Por todo ello, el Alto Representante para la PESC, Javier Solana, ha estado acertado al afirmar que las etapas del proceso montenegrino no guardan ninguna similitud con “ningún país que forma ya parte de Europa, incluido el nuestro, España” (Europa Press, 22/V/2006). Negaba también Solana que el referéndum constituyera un precedente: “Cualquier revisión sobre esta materia raya en el delirium tremens”. Sin embargo, no todos los nacionalismos ven en el caso de Montenegro un paralelismo fácil de imitar, aunque siguen con sumo interés las repercusiones jurídicas y políticas en la construcción de la Europa del futuro, tal y como señalaba el diputado de ERC, Joan Carretero (Avui, 11/IV/2006). No cabe duda de que perciben esa Europa como un continente integrado por algunos Estados más de los que actualmente tiene y toman adecuada nota de que la UE ha tenido que aceptar la independencia de Montenegro. De esto se infiere que Europa no es forzosamente un antídoto contra todas las balcanizaciones de todo tipo. La historia reciente demuestra que ninguna organización internacional puede salvaguardar la integridad territorial de un Estado si sus propios ciudadanos no la quieren –o no la pueden– mantener. En esos casos, la organización –en este caso la UE– sólo puede levantar la correspondiente acta de defunción del estatus político-jurídico vigente.
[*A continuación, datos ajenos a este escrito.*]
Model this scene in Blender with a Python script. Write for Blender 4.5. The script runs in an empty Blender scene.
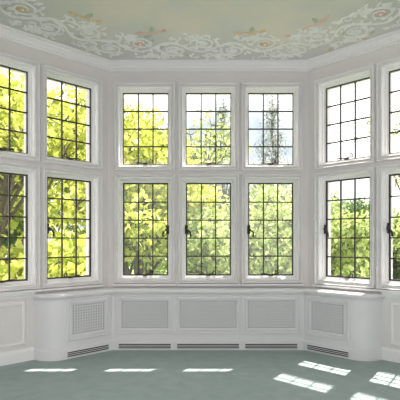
import bpy, bmesh, math, random
from mathutils import Vector
import numpy as np
random.seed(7); rng=np.random.default_rng(7)
scene=bpy.context.scene
try:
    scene.view_settings.view_transform='Standard'
except Exception: pass
EYE=1.05; CEIL=2.82; R2=math.sqrt(.5)

# ---------------------------------------------------------------- materials
def mat(name,col,rough=.6,noise=None,bump=0,bscale=60,metal=0,col2=None,nscale=6):
    m=bpy.data.materials.new(name); m.use_nodes=True; nt=m.node_tree; b=nt.nodes['Principled BSDF']
    b.inputs['Base Color'].default_value=(*col,1); b.inputs['Roughness'].default_value=rough; b.inputs['Metallic'].default_value=metal
    tc=nt.nodes.new('ShaderNodeTexCoord')
    if col2:
        n=nt.nodes.new('ShaderNodeTexNoise'); n.inputs['Scale'].default_value=nscale; n.inputs['Detail'].default_value=6
        r=nt.nodes.new('ShaderNodeValToRGB'); r.color_ramp.elements[0].position=.35; r.color_ramp.elements[1].position=.65
        r.color_ramp.elements[0].color=(*col,1); r.color_ramp.elements[1].color=(*col2,1)
        nt.links.new(tc.outputs['Object'],n.inputs['Vector']); nt.links.new(n.outputs['Fac'],r.inputs['Fac']); nt.links.new(r.outputs['Color'],b.inputs['Base Color'])
    if bump:
        n2=nt.nodes.new('ShaderNodeTexNoise'); n2.inputs['Scale'].default_value=bscale; n2.inputs['Detail'].default_value=4
        bp=nt.nodes.new('ShaderNodeBump'); bp.inputs['Strength'].default_value=bump; bp.inputs['Distance'].default_value=.01
        nt.links.new(tc.outputs['Object'],n2.inputs['Vector']); nt.links.new(n2.outputs['Fac'],bp.inputs['Height']); nt.links.new(bp.outputs['Normal'],b.inputs['Normal'])
    return m
M_wall=mat('wall_paint',(.78,.74,.725),.55,col2=(.80,.76,.745),nscale=3)
M_trim=mat('trim_paint',(.90,.88,.875),.4,col2=(.92,.90,.895),nscale=4)
M_cab=mat('cabinet_paint',(.80,.785,.80),.4,col2=(.82,.805,.82),nscale=4)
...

Conclusión: Montenegro tendrá que dar una atención preferente a la cooperación con Serbia, aunque ésta no progresará demasiado mientras Belgrado no avance con hechos por la senda democrática y europeísta. La ausencia de cooperación entre serbios y montenegrinos aleja a ambos, aunque los independentistas afirmarán lo contrario, de la vía europea. Habrá delicadas negociaciones, que quizá pasen a un segundo plano ante la evolución del futuro estatus de Kosovo. Tras el ejemplo de Montenegro, los albano-kosovares no se conformarán con algo menos que la independencia, lo que puede acentuar las tensiones y la inestabilidad en Serbia. Por otra parte, el referéndum montenegrino será durante mucho tiempo referencia obligada para otros nacionalismos europeos, pese a que Montenegro poco o nada tenga que ver con su caso. Desde la óptica de los nacionalistas, la UE ha aceptado un ejercicio del derecho de libre determinación, algo que para ellos equivale tarde o temprano al derecho de secesión.